If the load current is above 9A, at S3, it is determined whether or not this condition has continued for 0.5 seconds or not. When it is determined that the condition has continued for 0.5 seconds, at S6 the solenoid 5a is turned ON to open the opening and closing valve 5.
When the load current I is below 9A, at S4, it is determined whether or not the load current I is above 6A. When the result of the determination is YES, at S5, it is determined whether or not this condition has continued for 3 seconds. When it is determined that the condition has continued for 3 seconds, at S6 the opening and closing valve 5 is opened in the same manner as above. When the cooling water temperature Tw is below 70° C., the opening and closing valve 5 is unconditionally opened at S6. On the other hand, if the result of the determination at S3, S4, S5 is NO, at S7, the solenoid 5a is turned OFF to close the opening and closing valve 5.
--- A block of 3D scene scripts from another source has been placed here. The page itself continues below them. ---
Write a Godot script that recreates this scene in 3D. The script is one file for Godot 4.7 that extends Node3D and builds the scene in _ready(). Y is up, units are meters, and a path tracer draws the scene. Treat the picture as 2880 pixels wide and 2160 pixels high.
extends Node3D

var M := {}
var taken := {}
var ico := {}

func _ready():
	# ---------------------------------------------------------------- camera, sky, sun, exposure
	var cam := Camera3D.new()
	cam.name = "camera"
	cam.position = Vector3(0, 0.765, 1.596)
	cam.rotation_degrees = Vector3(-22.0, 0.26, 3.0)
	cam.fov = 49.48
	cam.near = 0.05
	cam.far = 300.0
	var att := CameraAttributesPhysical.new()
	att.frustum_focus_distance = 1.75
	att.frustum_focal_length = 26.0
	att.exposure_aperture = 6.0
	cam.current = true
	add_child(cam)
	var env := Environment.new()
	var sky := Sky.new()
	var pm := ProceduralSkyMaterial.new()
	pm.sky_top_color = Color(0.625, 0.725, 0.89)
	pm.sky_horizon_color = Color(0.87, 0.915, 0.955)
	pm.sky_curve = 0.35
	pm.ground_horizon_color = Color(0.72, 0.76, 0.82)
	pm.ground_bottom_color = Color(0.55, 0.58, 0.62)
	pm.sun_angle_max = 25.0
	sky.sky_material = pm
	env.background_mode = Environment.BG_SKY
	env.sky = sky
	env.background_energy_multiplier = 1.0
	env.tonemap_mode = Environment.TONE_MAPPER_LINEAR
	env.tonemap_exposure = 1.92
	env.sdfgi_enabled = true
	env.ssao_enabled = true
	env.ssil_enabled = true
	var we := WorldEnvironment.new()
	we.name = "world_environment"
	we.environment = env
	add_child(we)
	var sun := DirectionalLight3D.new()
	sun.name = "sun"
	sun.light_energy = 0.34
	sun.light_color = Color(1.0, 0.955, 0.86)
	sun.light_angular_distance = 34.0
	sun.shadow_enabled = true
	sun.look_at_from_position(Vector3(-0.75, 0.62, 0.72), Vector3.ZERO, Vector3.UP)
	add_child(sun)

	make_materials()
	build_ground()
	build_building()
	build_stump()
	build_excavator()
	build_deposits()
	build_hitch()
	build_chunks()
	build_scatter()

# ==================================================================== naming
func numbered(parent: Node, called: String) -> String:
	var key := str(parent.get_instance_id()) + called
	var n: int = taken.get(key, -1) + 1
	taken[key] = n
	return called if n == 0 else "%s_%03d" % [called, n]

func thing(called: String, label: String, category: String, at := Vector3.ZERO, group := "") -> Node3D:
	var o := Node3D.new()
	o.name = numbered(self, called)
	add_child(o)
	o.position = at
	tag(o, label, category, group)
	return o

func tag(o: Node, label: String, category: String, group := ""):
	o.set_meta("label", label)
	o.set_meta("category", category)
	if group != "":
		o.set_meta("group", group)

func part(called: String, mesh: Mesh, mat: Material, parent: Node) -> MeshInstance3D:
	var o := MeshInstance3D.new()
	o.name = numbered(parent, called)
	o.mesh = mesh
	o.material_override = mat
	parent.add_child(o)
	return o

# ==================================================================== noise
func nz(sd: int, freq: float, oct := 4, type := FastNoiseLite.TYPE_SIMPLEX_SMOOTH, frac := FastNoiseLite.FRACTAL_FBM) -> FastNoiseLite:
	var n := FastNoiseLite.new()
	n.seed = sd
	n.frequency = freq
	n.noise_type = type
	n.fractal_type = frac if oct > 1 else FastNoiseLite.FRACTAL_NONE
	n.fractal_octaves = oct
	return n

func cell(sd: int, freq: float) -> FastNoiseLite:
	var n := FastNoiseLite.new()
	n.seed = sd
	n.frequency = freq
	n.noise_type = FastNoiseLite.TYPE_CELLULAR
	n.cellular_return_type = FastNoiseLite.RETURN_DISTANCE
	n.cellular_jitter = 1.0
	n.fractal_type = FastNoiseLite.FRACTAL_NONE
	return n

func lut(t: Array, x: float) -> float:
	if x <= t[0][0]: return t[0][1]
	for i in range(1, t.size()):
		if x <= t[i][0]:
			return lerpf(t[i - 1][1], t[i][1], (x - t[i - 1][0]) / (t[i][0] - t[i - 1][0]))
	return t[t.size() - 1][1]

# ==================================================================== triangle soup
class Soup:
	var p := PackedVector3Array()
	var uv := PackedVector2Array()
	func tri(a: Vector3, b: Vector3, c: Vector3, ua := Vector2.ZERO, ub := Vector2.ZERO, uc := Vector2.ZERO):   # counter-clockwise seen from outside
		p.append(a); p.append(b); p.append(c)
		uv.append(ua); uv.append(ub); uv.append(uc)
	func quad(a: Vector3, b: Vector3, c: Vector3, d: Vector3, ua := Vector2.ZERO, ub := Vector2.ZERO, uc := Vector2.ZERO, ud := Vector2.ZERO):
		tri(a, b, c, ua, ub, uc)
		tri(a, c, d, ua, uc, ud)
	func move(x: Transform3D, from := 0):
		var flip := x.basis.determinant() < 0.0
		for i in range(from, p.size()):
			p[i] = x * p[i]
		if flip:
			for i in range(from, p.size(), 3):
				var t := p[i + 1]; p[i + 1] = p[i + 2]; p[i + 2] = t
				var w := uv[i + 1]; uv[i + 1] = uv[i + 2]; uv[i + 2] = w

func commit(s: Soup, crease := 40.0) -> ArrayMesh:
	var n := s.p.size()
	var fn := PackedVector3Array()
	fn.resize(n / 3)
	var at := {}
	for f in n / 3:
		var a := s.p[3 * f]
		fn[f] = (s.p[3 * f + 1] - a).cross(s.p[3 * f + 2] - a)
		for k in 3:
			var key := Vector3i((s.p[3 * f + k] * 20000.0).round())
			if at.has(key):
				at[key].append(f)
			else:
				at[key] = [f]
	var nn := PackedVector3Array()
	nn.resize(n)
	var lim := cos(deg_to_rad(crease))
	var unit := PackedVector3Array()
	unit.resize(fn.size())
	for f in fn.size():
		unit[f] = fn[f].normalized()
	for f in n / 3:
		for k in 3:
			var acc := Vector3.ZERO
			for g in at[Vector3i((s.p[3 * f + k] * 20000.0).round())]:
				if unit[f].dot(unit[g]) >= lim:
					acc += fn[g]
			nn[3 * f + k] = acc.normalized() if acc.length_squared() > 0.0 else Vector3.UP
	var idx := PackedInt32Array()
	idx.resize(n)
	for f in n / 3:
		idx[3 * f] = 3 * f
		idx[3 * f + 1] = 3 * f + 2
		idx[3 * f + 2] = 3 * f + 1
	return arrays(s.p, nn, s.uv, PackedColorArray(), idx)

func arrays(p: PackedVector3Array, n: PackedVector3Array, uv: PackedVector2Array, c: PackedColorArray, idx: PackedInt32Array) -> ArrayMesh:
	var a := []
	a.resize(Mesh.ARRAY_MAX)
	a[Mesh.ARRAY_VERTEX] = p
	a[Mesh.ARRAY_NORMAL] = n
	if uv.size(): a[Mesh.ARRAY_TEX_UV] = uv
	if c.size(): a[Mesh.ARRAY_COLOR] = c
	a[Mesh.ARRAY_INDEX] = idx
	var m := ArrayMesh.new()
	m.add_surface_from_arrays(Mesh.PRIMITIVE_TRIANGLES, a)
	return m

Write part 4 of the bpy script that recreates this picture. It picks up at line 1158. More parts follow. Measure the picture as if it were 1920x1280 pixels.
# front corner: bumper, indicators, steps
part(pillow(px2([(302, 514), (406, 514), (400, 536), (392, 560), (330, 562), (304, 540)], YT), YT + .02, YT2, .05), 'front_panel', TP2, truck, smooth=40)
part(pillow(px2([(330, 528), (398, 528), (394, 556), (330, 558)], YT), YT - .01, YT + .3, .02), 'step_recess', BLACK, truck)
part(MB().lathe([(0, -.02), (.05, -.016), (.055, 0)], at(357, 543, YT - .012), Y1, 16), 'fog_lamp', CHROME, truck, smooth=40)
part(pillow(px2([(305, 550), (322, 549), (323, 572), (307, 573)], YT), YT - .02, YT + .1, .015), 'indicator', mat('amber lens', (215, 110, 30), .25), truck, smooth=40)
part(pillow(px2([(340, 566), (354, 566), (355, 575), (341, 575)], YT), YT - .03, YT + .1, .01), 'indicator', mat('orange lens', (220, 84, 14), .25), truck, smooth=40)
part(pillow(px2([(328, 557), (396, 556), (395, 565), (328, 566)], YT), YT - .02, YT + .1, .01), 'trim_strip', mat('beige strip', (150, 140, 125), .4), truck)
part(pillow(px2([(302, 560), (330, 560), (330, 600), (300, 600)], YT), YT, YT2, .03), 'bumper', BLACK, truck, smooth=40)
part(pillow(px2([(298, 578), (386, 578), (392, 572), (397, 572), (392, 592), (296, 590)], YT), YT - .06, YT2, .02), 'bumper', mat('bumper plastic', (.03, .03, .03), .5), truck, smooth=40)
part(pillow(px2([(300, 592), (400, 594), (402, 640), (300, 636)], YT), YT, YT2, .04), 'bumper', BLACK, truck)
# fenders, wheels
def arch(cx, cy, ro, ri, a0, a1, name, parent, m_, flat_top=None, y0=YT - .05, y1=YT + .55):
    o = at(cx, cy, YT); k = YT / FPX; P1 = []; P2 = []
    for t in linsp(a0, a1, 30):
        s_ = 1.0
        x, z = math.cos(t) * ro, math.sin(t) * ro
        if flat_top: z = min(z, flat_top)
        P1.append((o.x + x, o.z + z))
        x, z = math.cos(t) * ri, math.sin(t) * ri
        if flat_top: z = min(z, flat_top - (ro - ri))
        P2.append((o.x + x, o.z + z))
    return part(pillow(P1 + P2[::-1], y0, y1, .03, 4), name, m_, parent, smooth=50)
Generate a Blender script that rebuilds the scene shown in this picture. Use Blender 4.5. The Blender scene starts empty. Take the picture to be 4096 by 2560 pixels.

In the second example shown in FIG. 3, at S1 it is determined whether or not the cooling water temperature Tw is below 70° C. When below 70° C., at S5, the solenoid 5a is turned ON to open the opening and closing valve 5. When the temperature is above 70° C., at S2, it is determined whether or not the load current I is above 6A. When the result is YES, at S3, at which, from a data table having such characteristics as shown in FIG. 4, relating to the load current I and the waiting time t, a length of waiting time t corresponding to the detected value of the load current I is retrieved. At S4, it is determined whether or not, from the time when the load current I has increased above 6A, the length of waiting time t retrieved as S3 has passed. When the result is YES, at S5 the solenoid 5a is turned ON to open the opening and closing valve 5, so that the length of waiting time t may be set to be continuously variable in accordance with the load current I.
When it is determined at S2 that the load current is below 6A or at S4 that the waiting time t is less than the desired waiting time of the data table, at S6 the solenoid 5a is turned OFF to close the opening and closing valve 5.
In the foregoing embodying example, by opening the opening and closing valve 5, the throttle valve is opened through the diaphragm 3. However, this invention is equally applicable also to a case where the idling speed-up control means is constructed so that an opening and closing valve is interposed in a passage for supplying a gas mixture to the intake passage 1 located downstream of the throttle valve 2.
It is also possible to use such a type of load detecting means as one designed to detect an F terminal voltage of a regulator connected to the electric generator 6 or a voltage or an electric current of a field coil, as disclosed in the foregoing Japanese Unexamined Patent Application Publication Sho Nos. 59-103932 or 59-103945.
Thus, according to this invention, the length of waiting time is shortened as the value of the electric load is increased, so that racing of the engine caused by a prematurely initiated idling speed-up operation at the time of a low load can be restrained. Additionally, any lowering in engine speed at the time of high load can be restrained. Even with an on-off type of idling speed-up control, a stable idling operation can be obtained both during a high load and a low load.
It is apparent that, in this invention, working modes different in a wide range can be formed on the basis of the invention without deviating from the spirit and scope of the invention This invention is not restricted by it specific working mode except being limited by the appended claims.